Couple things. First, attempting to define every major European of the last five hundred years as "economic" is reductionist to the point where the most strident of Orthodox Marxists would blush, the ironies of which hardly need elaborated upon. (First-and-a-half, the notion that "ethnic" war and "economic" war are mutually exclusive is pretty hard to substantiate; see, for a striking example, the Nazi Occupation of Eastern Europe.) Second, what "ethnic war"? You're talking about a war that hasn't happened, and which nobody has yet taken the time to elaborate on, even to the point of explaining who's involved beyond "the Mooslums". It's not comparative history if half of it is just something you've made up.
Basically sending millions of foreigners into a country who aren't coming for work and
have no interest in assimilating is a poor social experiment that's going to end very, very badly, with a lot of dead bodies in the long term.
It could be, but that does not, on the whole, describe Muslim immigration to Europe, or Africa and Asian immigration more generally.

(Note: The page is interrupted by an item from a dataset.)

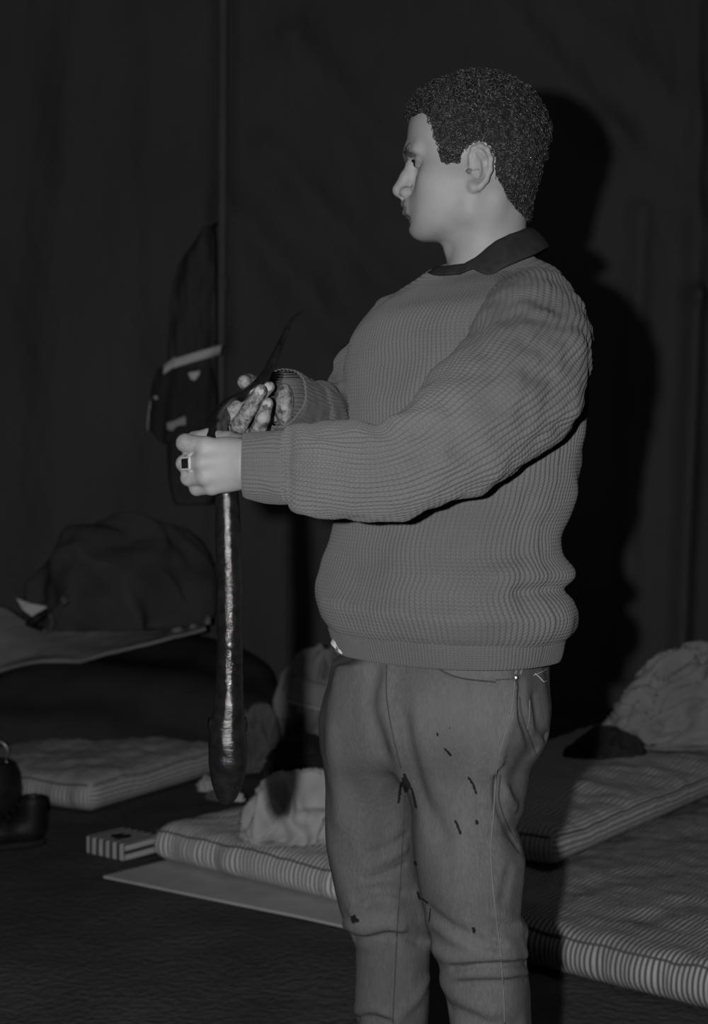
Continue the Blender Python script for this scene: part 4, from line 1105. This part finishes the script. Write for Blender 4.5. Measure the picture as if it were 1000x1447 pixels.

It might describe recent refugees groups, even, but why
would people in that situation be thinking about work? Why
would assimilation be at the fore-front of their minds? It might be something they consider in the long-run, but if you've just stumbled into safety after walking across half a continent because a weirdo death-cult wants to chop your head off, your first thought is not going to be "now to get me a job and a flag".
You can't reasonably take a short term trend resulting from a localised political and humanitarian crisis and use it to describe long-term, continent-spanning trends in migration.
I guess I should note that I am not completely against immigration in all circumstances. Immigration can be very beneficial in some cases. I just believe that, given the current situation, it isn't in our best interests. Also, surely you realize that accusations of prejudice and bigotry etc. are ad hominem attacks? They are not legitimate arguments, and they do not belong in a civilized discussion.
Neither does racism. If you're going to set a low bar, don't blame others for taking you at your word.